Protegeme de lo que quiero.
La verdadera guerra comienza en secreto.”

Imaginamos, sentimos a Alia. Receptiva, resbaladiza, fugitiva. Lo mismo que Alina, otra de las musas-personajes que nos dejó el poeta. Mujeres carnales devenidas mito. Como La Maga de Cortázar, que se perdía bajo los puentes en París. O más precisamente la Diotima de Hiperión: “Oh, bella muchacha, todo se ha vuelto oscuro a mi alrededor”.

En su libro Für Alina, invención poética inspirada en la composición musical homónima del estonio Arvo Part, Javier Galarza escenifica templos urbanos que son la intemperie misma: “Querida Alina, haremos nuestra casa/ en la memoria de los perros, podremos escapar/ al paso de cada tren,/ aliados a las sombras de los pájaros,/ efímeros como las inscripciones/ de los enamorados en las ventanas empañadas,/ en el espacio entre los puentes,/ sobre estaciones y rieles, junto a las canciones/ que se escuchan en los bosques”.

Y hace del antro el lugar para el reposo. Y celebra la derrota como el camino hacia la libertad. “Entre las calles empedradas por la niebla/ llegamos al puerto de la ciudad,/ a ese barco muerto arrasado por óxido,/ estructuras de metal retorcidas en el navío/ a medio hundir, como un milagro allí,/ en la periferia,/ un navío templado de distancias,/ encallado donde la corriente lo arrastró./ ‘Quisiera viajar lejos, muy lejos./ Inventarme una vida/ en algún lugar/ y luego volver a partir/ para nunca dejar de ser una extraña’, dice Alina./ Aquella tarde entramos al barco, nos buscamos/ entre restos de camarotes mientras las escaleras/ crujían bajo nuestros pies/ y nuestra vida era ese hoy/ donde el presente quedaba lejos./ Ya no había lugares ciertos,/ soltábamos todas las amarras.”

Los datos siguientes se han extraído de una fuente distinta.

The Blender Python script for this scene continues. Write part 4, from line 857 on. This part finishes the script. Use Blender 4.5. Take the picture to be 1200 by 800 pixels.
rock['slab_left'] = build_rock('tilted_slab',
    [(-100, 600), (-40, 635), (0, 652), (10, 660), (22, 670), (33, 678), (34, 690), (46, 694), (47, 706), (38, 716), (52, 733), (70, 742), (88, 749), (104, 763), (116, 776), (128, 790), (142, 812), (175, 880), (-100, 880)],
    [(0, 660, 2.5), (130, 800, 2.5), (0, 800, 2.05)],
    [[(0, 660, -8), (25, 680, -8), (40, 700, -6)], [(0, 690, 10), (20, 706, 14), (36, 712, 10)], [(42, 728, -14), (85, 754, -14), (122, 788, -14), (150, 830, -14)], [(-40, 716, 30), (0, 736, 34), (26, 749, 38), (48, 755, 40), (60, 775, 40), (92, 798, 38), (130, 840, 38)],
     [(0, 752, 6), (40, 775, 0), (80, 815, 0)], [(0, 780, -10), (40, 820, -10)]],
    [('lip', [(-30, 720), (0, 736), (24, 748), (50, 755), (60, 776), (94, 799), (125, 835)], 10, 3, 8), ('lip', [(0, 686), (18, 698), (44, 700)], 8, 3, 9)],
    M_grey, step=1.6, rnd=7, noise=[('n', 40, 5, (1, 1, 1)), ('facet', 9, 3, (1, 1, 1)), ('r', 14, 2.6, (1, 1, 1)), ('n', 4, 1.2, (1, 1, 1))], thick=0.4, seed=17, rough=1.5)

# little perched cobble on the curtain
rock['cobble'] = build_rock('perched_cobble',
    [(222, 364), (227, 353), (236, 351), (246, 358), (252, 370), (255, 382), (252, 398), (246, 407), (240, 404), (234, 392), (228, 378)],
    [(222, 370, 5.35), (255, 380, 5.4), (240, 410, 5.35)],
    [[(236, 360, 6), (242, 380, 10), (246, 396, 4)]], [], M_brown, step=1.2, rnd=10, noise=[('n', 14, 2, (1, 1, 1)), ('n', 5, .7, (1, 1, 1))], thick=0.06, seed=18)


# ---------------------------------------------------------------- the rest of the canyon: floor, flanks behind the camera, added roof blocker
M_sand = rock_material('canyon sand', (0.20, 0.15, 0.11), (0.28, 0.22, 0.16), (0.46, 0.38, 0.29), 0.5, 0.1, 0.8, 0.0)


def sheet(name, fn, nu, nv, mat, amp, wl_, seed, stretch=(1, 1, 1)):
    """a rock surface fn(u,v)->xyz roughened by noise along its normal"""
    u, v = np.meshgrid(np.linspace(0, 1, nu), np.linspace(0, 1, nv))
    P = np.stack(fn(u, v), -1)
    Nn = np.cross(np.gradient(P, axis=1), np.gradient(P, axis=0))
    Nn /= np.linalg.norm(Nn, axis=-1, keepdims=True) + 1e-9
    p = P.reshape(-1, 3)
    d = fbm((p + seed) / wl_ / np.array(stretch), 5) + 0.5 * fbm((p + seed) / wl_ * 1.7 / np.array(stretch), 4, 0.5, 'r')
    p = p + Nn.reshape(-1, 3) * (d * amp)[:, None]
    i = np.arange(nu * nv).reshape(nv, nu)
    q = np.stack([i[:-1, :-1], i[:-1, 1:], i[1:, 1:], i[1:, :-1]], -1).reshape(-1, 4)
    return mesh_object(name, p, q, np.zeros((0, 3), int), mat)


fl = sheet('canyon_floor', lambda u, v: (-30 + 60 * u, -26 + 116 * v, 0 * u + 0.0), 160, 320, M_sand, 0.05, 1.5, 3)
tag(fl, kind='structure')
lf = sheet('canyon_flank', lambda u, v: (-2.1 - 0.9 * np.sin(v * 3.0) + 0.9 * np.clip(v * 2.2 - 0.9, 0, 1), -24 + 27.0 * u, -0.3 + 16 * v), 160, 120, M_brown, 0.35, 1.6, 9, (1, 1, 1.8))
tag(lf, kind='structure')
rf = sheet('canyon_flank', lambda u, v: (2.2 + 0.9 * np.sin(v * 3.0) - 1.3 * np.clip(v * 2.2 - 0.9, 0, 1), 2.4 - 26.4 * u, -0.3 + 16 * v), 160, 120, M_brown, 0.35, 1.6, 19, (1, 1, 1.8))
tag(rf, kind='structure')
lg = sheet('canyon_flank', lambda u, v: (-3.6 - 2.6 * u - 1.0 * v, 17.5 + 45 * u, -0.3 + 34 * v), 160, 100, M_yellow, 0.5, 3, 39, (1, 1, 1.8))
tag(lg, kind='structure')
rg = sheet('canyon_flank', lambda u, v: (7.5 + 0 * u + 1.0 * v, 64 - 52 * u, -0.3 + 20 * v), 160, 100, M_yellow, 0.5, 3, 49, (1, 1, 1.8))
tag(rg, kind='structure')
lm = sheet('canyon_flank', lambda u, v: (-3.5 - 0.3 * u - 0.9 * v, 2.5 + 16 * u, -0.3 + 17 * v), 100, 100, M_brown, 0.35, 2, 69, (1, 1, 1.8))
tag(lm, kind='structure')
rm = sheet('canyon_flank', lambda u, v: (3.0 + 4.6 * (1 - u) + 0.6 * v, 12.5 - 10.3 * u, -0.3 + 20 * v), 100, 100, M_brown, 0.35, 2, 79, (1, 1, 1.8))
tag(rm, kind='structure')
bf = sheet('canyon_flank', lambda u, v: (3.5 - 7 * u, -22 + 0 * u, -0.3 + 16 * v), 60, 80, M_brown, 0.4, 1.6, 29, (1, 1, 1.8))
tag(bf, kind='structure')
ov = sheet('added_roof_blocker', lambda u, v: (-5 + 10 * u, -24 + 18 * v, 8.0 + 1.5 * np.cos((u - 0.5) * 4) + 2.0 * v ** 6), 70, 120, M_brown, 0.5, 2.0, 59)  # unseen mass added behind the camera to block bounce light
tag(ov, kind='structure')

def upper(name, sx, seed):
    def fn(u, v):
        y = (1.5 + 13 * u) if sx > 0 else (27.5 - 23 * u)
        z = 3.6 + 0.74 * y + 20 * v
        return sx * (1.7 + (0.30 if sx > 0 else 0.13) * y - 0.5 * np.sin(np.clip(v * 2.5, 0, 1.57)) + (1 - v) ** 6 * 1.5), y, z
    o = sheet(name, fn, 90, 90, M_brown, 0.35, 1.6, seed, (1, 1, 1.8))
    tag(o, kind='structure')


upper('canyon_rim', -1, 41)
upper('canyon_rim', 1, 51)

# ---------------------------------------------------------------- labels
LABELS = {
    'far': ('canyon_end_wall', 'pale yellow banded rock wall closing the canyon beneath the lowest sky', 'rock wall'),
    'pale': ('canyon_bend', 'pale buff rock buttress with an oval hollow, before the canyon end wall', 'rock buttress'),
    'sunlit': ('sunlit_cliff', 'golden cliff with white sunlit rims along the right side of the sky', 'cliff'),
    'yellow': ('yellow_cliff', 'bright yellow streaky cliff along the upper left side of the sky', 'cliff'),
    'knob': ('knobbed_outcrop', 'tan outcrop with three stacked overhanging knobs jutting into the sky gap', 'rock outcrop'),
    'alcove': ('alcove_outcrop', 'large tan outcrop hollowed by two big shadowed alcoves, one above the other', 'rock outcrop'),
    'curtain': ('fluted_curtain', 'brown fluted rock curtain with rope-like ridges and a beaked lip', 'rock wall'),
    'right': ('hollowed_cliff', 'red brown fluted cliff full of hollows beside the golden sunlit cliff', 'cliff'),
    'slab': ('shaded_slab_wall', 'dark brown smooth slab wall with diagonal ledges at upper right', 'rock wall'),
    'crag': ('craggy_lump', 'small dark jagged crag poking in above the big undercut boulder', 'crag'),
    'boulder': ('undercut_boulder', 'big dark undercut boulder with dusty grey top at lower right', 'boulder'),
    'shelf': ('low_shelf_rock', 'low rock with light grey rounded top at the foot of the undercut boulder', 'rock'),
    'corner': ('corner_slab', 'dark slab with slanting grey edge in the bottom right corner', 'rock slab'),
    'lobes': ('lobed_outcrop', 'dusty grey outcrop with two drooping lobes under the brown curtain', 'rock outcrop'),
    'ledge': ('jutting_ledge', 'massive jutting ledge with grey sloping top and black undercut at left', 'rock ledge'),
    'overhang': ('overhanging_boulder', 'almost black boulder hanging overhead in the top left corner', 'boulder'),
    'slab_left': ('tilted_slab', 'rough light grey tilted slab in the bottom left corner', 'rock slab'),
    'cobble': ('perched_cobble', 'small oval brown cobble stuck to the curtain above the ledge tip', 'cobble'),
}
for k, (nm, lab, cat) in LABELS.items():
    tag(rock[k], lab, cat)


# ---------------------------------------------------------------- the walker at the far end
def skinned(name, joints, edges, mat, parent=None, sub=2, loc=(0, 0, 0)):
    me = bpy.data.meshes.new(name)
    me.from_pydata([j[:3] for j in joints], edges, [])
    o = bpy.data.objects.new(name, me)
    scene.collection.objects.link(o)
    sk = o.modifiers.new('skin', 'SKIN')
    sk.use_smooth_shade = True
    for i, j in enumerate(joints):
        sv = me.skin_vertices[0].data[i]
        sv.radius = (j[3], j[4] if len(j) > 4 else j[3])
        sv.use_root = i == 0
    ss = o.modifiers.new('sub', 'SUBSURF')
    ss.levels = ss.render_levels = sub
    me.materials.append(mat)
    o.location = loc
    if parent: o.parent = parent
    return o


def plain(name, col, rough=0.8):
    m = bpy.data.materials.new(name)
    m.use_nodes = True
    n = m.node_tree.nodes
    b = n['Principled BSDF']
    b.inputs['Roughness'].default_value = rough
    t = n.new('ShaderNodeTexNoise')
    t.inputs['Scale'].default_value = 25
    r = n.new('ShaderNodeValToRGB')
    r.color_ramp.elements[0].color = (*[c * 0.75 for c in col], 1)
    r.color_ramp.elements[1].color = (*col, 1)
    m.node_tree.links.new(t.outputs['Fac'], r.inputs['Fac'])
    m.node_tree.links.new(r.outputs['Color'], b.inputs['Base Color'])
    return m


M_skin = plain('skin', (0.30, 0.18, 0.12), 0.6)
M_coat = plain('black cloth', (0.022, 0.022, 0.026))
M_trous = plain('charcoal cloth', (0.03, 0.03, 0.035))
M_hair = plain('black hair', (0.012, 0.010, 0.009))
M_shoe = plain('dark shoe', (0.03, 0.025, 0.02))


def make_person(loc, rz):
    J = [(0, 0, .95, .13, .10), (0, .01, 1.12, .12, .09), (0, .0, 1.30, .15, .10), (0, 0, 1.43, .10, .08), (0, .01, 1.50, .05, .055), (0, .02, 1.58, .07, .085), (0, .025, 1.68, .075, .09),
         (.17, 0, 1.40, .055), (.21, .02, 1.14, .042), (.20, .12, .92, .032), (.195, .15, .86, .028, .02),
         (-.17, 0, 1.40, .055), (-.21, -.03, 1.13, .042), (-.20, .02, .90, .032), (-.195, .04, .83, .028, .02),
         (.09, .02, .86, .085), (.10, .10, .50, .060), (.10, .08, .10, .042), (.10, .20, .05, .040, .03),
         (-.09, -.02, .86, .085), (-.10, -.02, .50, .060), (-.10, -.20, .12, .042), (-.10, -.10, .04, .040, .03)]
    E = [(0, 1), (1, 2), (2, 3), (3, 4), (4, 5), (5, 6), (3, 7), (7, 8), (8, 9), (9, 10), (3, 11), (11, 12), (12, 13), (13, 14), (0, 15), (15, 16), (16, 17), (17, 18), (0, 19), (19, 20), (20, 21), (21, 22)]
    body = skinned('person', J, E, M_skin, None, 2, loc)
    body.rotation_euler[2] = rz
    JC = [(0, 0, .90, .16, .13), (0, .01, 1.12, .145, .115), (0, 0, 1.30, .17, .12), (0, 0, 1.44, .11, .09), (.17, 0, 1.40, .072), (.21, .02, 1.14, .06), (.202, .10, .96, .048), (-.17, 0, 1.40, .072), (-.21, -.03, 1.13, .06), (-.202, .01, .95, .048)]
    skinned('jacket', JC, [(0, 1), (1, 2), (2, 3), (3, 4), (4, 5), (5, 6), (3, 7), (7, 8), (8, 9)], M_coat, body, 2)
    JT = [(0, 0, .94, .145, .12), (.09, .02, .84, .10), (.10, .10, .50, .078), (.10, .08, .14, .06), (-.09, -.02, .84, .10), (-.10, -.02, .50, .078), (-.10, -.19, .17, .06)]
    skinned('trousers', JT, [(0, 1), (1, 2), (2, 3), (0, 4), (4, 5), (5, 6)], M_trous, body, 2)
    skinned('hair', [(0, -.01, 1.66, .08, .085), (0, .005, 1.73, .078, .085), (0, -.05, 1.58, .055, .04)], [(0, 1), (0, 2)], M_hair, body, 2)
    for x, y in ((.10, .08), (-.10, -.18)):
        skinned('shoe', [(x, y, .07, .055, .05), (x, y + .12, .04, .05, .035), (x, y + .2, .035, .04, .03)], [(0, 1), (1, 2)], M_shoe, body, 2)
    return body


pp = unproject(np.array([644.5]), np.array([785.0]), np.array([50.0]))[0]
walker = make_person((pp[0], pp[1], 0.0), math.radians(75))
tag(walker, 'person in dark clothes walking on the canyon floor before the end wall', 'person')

Für Alina (Primer Premio Municipal de poesía, bienio 2018-2019) vibra en la misma cuerda que La religión Hölderlin. Ambos libros se arriesgan sobre un andamio que tiembla: el amor que se asume y se danza en el quebranto; lo urbano como la desnudez y el sueño, envolvente y severo; el óxido como la estética de la dulzura; lo imposible como un don, como un bien inalcanzable. “Donde comienzan los caminos” finaliza la pérdida. “Sería mucho pedir que te quedes/ una eternidad más?/ ¿Cuánto?/ Lo que dure el silencio.”

Un poeta de las cumbres

En su exquisito ensayo La noche sagrada –un antecesor de La religión Hölderlin aunque menos intenso y más acicalado–, Galarza traza eje en el poeta alemán que pasó sus últimos treinta años loco, encerrado en una torre de Tubinga, pero reúne a otros autores y a otras autoras que lo obsesionan y van trabajando su visión: Marina Tsvietáieva y Ósip Mandelstam, Paul Celan y Edmond Jabès, Kafka y Rilke, Sigmund Freud, Martin Heidegger, Ingeborg Bachmann, Nelly Sachs, ineludibles autores de la Europa de las guerras mundiales. Podríamos decir que La religión Hölderlin, desangrado en una subjetividad inquieta, fusiona la melancolía de Für Alina y la luminosidad tajante de La noche sagrada. Los tres articulan de manera mágica –y trágica– como partes de un mismo cuerpo. De una misma redención. Pero también Chanson Babel y Lo atenuado, dos poemarios de orfebrería, anteceden una estética que irá profundizándose. Al revés de La religión Hölderlin, son los poemas los que juegan al ensayo filosófico. Galarza ejercita un diálogo permanente (otra herencia del autor de Hiperión) con sus autores encumbrados y crea su propio mapa poético filosófico que no busca más que tejer una red donde reposar después de la caída. “Qué ruido hace un hombre al romperse./ Cuánto tarda en caer.”